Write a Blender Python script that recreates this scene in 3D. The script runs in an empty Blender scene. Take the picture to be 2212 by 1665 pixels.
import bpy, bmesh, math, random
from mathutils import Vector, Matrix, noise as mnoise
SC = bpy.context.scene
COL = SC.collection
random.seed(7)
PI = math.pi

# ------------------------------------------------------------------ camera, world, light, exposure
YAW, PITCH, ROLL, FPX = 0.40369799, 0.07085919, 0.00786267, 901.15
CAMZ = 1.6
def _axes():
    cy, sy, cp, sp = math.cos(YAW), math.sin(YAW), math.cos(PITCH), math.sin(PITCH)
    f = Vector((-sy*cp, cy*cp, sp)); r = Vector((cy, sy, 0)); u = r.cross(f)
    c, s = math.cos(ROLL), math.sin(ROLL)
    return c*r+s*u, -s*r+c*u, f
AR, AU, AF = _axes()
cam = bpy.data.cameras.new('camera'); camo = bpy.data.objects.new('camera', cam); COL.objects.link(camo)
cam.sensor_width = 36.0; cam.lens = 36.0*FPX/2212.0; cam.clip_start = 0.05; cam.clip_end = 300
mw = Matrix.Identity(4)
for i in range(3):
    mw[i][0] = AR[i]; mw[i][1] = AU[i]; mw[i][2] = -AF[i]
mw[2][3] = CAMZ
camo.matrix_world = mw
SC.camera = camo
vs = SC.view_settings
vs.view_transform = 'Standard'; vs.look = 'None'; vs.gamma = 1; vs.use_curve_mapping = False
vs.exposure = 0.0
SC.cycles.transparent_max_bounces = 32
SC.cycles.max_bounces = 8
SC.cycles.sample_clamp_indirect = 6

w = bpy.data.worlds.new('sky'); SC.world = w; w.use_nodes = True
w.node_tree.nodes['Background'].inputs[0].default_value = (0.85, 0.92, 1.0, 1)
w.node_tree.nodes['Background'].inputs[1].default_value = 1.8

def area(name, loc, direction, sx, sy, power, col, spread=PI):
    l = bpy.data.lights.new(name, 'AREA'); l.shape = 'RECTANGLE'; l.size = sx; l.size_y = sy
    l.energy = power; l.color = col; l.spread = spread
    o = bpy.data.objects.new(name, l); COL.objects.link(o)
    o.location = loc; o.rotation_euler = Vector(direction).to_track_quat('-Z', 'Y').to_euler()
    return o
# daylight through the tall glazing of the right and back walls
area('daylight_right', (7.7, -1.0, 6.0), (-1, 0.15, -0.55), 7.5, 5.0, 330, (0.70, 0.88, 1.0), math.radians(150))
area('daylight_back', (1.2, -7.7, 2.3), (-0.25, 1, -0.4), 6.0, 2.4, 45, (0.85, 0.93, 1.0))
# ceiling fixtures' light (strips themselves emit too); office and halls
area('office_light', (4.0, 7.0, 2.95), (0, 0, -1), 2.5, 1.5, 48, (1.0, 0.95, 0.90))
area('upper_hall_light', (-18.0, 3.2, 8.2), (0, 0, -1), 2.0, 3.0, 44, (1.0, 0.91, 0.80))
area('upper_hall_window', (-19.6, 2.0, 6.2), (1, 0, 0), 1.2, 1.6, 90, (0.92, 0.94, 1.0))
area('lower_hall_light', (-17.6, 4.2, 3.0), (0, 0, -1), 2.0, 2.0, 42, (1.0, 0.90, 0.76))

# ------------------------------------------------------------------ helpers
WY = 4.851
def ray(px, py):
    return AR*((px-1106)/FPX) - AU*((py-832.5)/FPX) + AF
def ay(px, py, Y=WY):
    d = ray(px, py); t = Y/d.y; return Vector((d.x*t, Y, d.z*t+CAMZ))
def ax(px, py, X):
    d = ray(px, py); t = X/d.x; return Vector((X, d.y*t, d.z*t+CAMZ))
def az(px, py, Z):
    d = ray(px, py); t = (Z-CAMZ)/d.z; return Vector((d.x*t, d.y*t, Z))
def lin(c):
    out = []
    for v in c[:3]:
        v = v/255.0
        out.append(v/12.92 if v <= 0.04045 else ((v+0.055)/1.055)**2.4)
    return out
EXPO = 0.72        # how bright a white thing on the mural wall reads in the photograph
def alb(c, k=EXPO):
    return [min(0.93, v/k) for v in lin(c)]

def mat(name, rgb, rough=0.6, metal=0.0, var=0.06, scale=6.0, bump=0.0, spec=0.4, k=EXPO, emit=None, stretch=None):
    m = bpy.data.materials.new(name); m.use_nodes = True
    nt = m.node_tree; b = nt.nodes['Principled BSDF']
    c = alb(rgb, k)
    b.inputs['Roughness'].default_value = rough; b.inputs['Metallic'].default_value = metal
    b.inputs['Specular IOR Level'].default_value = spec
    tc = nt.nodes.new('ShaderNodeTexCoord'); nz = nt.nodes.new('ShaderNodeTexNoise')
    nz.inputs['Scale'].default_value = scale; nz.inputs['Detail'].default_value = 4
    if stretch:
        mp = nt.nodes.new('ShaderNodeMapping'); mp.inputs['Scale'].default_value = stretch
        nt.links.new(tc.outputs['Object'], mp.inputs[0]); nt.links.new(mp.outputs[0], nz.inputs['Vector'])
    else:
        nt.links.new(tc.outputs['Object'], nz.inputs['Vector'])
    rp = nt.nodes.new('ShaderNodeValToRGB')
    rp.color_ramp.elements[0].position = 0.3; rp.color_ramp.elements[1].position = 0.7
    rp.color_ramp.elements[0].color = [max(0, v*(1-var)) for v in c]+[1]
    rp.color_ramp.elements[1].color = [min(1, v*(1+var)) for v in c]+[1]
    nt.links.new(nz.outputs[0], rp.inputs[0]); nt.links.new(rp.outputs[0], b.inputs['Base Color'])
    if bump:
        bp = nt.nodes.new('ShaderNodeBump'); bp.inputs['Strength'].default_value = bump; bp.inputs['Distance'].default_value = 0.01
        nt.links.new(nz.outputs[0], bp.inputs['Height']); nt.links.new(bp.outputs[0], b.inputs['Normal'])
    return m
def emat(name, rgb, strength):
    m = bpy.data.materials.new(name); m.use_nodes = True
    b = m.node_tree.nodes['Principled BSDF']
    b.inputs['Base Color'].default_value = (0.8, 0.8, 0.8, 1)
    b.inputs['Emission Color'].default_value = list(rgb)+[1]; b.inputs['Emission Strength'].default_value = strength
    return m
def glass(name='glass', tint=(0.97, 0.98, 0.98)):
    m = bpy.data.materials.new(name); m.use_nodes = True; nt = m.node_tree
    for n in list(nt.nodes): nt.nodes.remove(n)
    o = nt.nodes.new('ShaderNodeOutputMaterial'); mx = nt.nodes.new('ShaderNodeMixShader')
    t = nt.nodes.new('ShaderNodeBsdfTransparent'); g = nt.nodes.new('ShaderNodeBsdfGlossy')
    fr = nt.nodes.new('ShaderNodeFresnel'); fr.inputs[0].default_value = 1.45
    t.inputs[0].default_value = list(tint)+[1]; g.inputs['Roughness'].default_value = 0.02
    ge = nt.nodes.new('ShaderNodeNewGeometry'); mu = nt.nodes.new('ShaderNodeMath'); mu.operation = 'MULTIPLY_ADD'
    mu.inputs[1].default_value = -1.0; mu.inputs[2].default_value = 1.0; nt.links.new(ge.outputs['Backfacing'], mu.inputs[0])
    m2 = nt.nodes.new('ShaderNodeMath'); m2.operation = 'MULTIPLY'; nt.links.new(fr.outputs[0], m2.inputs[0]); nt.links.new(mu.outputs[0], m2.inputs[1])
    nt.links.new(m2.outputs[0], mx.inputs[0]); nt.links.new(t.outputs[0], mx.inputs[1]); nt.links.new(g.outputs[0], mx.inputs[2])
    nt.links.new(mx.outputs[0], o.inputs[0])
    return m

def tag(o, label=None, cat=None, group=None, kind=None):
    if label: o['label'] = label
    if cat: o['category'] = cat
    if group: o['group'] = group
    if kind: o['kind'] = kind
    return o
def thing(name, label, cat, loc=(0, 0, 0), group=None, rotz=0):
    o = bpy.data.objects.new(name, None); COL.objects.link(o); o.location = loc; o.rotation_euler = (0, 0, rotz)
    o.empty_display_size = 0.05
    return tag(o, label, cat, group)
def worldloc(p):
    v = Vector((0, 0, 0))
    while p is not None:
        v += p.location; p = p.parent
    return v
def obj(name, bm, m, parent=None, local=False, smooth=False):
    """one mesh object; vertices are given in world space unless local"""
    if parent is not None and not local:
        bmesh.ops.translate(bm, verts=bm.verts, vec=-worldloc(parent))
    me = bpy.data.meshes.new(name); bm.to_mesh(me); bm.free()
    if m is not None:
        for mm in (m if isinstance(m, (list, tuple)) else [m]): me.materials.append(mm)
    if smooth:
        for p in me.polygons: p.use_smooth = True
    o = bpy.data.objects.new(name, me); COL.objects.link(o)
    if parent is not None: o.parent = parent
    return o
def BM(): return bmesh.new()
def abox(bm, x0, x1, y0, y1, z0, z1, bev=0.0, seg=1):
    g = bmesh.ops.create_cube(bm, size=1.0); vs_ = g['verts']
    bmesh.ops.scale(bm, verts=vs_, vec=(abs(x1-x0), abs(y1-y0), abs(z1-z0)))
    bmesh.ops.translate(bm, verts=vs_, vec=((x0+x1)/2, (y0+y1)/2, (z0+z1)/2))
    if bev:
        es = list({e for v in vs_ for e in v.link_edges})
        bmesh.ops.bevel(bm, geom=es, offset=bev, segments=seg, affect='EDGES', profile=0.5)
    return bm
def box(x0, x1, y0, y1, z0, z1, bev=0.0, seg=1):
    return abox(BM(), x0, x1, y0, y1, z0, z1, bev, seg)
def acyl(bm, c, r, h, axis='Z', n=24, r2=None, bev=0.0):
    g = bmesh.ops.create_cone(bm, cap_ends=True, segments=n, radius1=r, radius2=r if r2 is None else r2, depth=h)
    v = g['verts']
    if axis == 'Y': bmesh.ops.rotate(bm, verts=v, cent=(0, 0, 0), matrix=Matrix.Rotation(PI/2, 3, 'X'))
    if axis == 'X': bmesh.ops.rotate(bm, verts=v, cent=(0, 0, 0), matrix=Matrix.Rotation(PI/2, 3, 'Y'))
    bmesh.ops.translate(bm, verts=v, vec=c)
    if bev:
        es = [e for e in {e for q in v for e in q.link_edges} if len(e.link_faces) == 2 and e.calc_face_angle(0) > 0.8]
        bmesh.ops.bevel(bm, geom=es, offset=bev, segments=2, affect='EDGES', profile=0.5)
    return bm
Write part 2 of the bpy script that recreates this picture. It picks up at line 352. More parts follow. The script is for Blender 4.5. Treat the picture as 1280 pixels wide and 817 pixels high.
════════════════
PROBLEM TO SOLVE:
Please reproduce exactly the lines from the first one of the records above through the line containing "PI = math.pi", both included, and nothing else.

TASK OUTPUT:
Write a Blender Python script that recreates this scene in 3D. The script runs in an empty Blender scene. Take the picture to be 2212 by 1665 pixels.
import bpy, bmesh, math, random
from mathutils import Vector, Matrix, noise as mnoise
SC = bpy.context.scene
COL = SC.collection
random.seed(7)
PI = math.pi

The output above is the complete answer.